History

    The property occupied by the Wellesley Country Club has a history predating the club’s 1910 founding, as the original grant of land to Eleazar Kingsbury of Dedham occurred around 1665. On April 19, 1775, a company of West Needham Minutemen assembled there and, led by Captain Caleb Kingsbury, marched off to engage the British troops in the first battle of the Revolutionary War. In 1828 the town of Needham purchased the property from the Kingsbury family for use as a combined poor farm and town hall. That town hall was the site of the 1880 meeting that resulted in Wellesley’s secession from Needham. The town has placed a granite obelisk at the site in recognition of its role in Wellesley’s history.

    The new town was named in honor of its benefactor, Horatio Hollis Hunnewell, whose wife’s maiden name was Welles and whose mansion on Lake Waban was called “Wellesley”. Hunnewell subsequently donated a new town hall and library to the town. Hunnewell’s estate was also the site of the first golf course in Massachusetts, laid out in 1892.

    Five years later, the town’s second golf course—the Wellesley Hills Golf Club—was constructed about a mile from the site of the present club on Abbott Road. Not satisfied with this rudimentary facility, a number of its members established the Wellesley Country Club in 1910, leasing the land from the town and using the former poor house as the clubhouse. They chose Donald Ross to design the course—his fifth commission after arriving in Massachusetts from Scotland in 1898. While seven of those original holes are still played, none of the Ross greens is in use. In addition to the golf course, the club built tennis and croquet courts. Eleven years after its founding, the club purchased the land and buildings from the town.

    In 1927, the club hired Wayne Stiles, who had already completed his fine work at Taconic, Dedham and Pine Brook, to revise the golf course. Stiles, who lived on Clarke Road near the current seventh tee and was a member of the club’s Greens Committee, also provided plans for an 18 hole course. But negotiations with Babson College—whose land was needed for the expansion—failed. It was not until 1960, when the members voted to purchase land from the Sisters of Charity, that an 18 hole course could be created. Geoffrey Cornish was hired to design the new holes, making Wellesley one of two clubs that have been touched by New England's three most prolific golf course architects: Ross, Stiles and Cornish.

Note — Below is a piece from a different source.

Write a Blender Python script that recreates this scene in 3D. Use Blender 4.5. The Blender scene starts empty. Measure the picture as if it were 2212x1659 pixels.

    Expanding the golf course allowed the club to increase its membership from 250 to 525 so the clubhouse was doubled in size to accommodate this increased population. In 1966, additional land was purchased from the Sisters of Charity and Cornish designed four new holes to create the layout that is played today. While the croquet courts are long gone, the number of tennis courts has increased to eight and other facilities have been added: a swimming pool, built in 1953; an indoor tennis facility in 1969; paddle tennis courts in 1977. The last major expansion was the 2008 construction of a new clubhouse.